Step 1) Supporting Self-appreciation - When we take on the responsibility to do what you can to remember to appreciate yourself, you take some of the bite out of being defeated or making a mistake. Defeat becomes a reflection of our willingness to risk and an expression of your imperfect humanity.

Step 2) An Enriched Capacity for Forgiveness - There will be little chance to rebound if it remains very challenging to forgive others and ourselves. A colleague of mine offers a helpful intervention when I can’t find my way to forgive myself. She says, “Do you believe you should have been larger than the mistake you made?” Her question immediately reminds me that resisting forgiving myself likely reflects my aversion to simply being ordinary. When I am able to hold the value of being an ordinary person, I take at least one step in the direction of forgiving myself.

Jack Kornfield reminds us that forgiving others simply calls for giving up all hope of having a better past. Again, it may be that in giving up all hope of having had a better past, you will likely accept the ordinariness of having had a checkered past. Remaining mindful of that kind of past simply reflecting the human condition.

Step 3) Feeling and Speaking Emotions – When emotions are not felt or spoken, you run a risk of: anger turning to shame, while feeling hurt walls us off from love, and fear drives our choices. Repressed emotions make it very difficult to rebound from difficult times. You are either feeling the bite of shame separated from love, or fear garrisoning us against life. In either case, you’re stuck.

Step 4) Remaining Self-accountable – When we hold others accountable for our experiences, they and not we, hold the power to rebound from arduous times. We are self-accountable when we measure what happens to us as a result of our intensions and choices. As the authors of our experiences, we possess the power to recover, not get stuck in a victim’s orientation toward life.

Step 5) Attend To What’s In Your Control and Let Go of the Rest – Attempting to influence or change what’s out of our control depletes energy and cements our wills in place. There will be little or no capacity for mobility and rebounding. We remain pinned under quixotic visions of all we allegedly can do, removed from what’s real.
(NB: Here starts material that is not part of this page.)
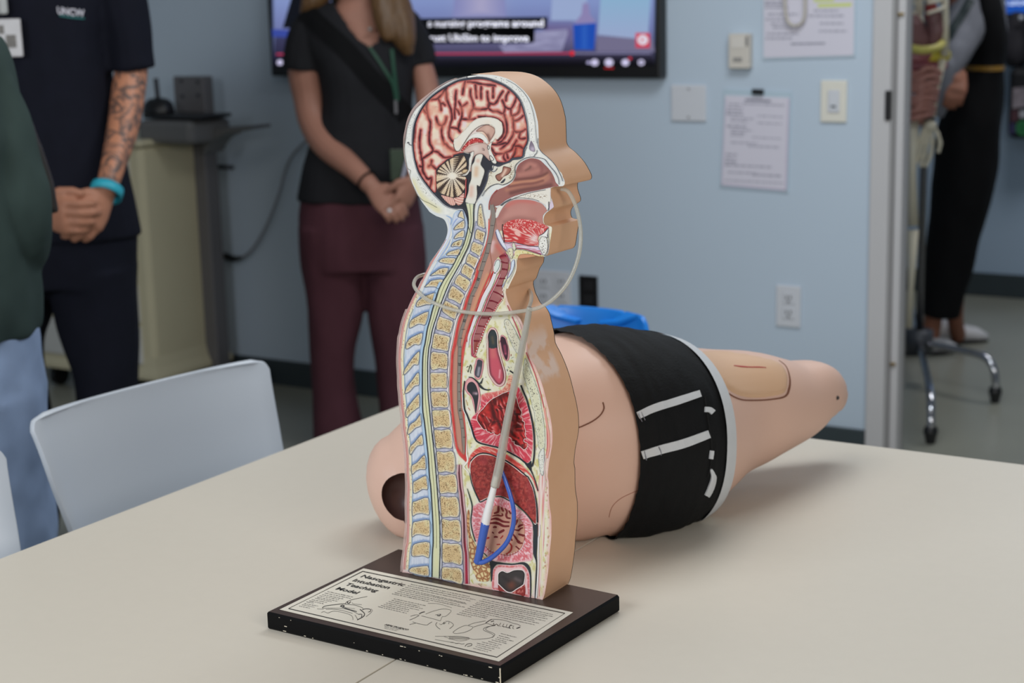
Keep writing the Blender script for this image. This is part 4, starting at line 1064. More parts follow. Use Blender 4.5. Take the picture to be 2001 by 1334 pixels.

There will be little or no capacity for mobility and rebounding. As we identify what’s out of our control and let it go, we free internal resources and enliven personal empowerment.

Step 6) Depersonalize Your Experience – The slings and arrows of life are not mostly happening to us or because of us. They are happening because you are on a deeply perilous journey. If you can accept life as mysterious, insecure and unpredictable, then you will be less likely to awfulize your life. You will free yourself from the shackles of victimization, flexing with more grace as strong, cold winds blow in your direction.

Step 7) Ask For Help – The journey is simply too big and unmanageable. You can’t walk this life alone. It will inevitably overwhelm you. The key is not to be compulsively self-reliant, but to develop a keen discernment regarding viable resources. Strength is not about how much you can do on your own. Strength is housing a sharp discretion that tells you which well is dry and which one is full. Strength is also about knowing how to receive genuine help, how to walk to and drink from an over-flowing well.

Learning to be emotionally resilient is made more difficult when our institutions are dishonest about the formidable nature of life. All formulas alluding to the right education, right religion or right occupation will not insolate us from the vulnerability of being alive. There will be no ultimate triumph over life as it constantly asserts its immensity and potency. Facing such forces as war, catastrophic illness, financial collapse, natural disasters, unplanned endings to significant relationships and death can leave us psychologically limping.

Without an emotional suppleness, we lose faith in life, in God and in ourselves. It may be naïve to think we can always find our way back to fully participating in life. Such as parents who experience the death of a child, unable to find their way back to life as they knew it. The hope is simply that we can most of the time recover gratitude for the gift of life.